ABSTRACT

It may be coincidence that Yorshire is the setting of the novel after The Life of Charlotte Bronte, but the suggestion that she might write a life of Sir George Saville, and her enthusiasm for 'the life of a great Yorkshire Squire of the last century' as subject, possibly turned Gaskell's mind to that county and to a past age, while the controversies provoked by contemporary characters and 'problem' subjects may have sent her to something she had tried before settling to Mary Barton - a tale, 'the period of which was more than a century ago, and the place on the borders of Yorkshire' .1 This description does not fit Syll'ia 's Lovers and clearly she did not turn back to the actual material of that abandoned work.

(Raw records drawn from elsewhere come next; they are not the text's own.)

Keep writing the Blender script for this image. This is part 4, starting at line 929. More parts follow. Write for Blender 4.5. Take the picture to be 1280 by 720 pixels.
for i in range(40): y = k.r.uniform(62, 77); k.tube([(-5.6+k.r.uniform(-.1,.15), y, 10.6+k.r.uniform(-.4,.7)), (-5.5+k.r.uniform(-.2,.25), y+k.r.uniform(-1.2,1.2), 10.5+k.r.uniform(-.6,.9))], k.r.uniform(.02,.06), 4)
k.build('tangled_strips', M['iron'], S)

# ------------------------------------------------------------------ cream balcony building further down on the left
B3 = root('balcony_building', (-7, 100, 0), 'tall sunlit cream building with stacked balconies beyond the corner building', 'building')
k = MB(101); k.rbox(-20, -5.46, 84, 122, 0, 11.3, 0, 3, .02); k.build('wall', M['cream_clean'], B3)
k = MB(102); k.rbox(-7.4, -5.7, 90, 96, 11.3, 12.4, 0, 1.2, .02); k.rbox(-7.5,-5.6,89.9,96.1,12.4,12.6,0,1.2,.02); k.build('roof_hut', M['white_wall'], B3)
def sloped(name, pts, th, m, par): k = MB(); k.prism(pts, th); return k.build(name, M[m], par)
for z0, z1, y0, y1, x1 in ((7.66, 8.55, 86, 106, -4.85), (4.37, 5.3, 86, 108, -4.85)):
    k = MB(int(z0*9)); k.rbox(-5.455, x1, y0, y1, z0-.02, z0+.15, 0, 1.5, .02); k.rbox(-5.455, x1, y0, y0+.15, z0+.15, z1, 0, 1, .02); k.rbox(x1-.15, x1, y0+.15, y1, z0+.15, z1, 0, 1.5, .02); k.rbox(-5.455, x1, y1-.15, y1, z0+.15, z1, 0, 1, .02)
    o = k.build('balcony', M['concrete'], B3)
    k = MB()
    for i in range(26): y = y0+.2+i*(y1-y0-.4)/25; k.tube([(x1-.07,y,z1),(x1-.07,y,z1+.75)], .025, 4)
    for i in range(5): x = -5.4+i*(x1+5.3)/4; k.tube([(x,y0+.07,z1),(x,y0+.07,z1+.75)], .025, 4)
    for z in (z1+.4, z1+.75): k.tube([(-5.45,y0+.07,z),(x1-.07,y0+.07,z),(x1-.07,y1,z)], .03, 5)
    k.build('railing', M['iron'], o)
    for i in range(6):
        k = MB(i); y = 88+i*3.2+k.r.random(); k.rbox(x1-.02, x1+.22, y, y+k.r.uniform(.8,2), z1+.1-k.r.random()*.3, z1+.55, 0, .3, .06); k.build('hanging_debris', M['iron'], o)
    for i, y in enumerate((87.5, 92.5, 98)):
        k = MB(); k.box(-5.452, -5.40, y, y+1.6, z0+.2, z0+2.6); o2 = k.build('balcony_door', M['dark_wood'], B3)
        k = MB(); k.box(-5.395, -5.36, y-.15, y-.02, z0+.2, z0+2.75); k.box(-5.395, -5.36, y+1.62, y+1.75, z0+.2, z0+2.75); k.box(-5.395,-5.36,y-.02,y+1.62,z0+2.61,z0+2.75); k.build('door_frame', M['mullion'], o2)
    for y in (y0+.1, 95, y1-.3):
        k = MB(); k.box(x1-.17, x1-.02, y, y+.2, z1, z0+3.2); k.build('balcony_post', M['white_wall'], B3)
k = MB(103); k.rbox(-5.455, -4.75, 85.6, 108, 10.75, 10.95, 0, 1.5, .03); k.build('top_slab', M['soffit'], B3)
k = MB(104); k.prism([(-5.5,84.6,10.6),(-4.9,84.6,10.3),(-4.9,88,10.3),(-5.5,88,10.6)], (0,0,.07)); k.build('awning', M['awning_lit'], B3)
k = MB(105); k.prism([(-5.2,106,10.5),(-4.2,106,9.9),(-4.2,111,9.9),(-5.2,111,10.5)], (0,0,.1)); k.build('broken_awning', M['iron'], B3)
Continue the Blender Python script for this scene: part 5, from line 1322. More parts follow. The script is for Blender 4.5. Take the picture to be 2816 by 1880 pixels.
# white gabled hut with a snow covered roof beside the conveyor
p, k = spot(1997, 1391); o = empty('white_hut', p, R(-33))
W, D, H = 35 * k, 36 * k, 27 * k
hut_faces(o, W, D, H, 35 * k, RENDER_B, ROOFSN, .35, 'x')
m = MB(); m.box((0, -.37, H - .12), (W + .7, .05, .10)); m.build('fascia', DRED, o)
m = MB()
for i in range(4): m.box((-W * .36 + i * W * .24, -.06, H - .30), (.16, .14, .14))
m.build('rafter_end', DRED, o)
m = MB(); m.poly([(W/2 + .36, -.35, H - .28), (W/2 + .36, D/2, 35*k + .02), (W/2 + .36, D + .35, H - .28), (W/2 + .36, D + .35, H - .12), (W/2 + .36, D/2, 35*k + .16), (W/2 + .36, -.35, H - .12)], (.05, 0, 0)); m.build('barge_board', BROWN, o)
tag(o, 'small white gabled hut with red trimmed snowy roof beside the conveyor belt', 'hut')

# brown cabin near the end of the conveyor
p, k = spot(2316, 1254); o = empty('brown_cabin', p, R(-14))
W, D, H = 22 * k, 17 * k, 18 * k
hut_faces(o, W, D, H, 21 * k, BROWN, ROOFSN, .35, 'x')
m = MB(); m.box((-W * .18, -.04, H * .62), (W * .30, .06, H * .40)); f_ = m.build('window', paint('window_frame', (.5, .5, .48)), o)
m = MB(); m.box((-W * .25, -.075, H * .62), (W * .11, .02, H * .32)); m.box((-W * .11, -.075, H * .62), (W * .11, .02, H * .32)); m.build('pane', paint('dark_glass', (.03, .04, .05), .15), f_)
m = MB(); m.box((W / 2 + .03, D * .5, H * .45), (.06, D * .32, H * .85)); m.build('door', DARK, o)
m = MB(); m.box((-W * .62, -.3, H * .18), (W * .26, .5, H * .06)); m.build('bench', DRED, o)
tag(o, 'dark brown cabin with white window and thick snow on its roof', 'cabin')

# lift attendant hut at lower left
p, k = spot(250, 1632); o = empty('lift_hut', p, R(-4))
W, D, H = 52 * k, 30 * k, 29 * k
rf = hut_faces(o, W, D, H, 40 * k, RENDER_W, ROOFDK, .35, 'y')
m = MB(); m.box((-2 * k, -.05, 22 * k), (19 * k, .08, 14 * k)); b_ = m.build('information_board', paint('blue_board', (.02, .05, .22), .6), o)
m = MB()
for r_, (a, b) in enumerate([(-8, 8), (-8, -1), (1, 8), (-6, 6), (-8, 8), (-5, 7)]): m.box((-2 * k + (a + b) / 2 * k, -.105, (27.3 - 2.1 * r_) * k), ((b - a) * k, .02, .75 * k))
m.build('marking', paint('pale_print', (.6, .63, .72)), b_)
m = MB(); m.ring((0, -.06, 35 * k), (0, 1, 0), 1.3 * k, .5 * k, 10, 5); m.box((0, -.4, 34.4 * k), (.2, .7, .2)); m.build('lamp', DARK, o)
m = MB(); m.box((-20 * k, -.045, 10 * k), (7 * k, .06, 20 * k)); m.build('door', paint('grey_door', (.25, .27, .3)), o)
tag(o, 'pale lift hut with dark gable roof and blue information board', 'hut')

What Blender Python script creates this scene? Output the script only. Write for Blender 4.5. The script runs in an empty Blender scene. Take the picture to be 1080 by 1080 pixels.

This novel, though, is her first extended historical fiction - Ruth has marked contemporaneity in a 'problem' theme and for all its period detail is set well within the previous fifty years - and it is suggestive that some of the short stories of this period are historical: 'The Poor Clare' (1856), 'Lois the Witch' (1859), and 'The Grey Woman' (1861), while in 1859, about the time she agreed to Smith's terms for a new novel, Gaskell was much involved with the early work of George Eliot and the author's identity. Scenes of Clerical Life ( 1858) - she

particularly admired 'Janet's Repentance' - and Adam Bede ( 1859) take us back in time, and Gaskell, thanking John Blackwood for a copy of the latter, remarked that 'I was brought up in Warwickshire, and recognize the country in every description of natural scenery' (533). History was finding play in her imagination.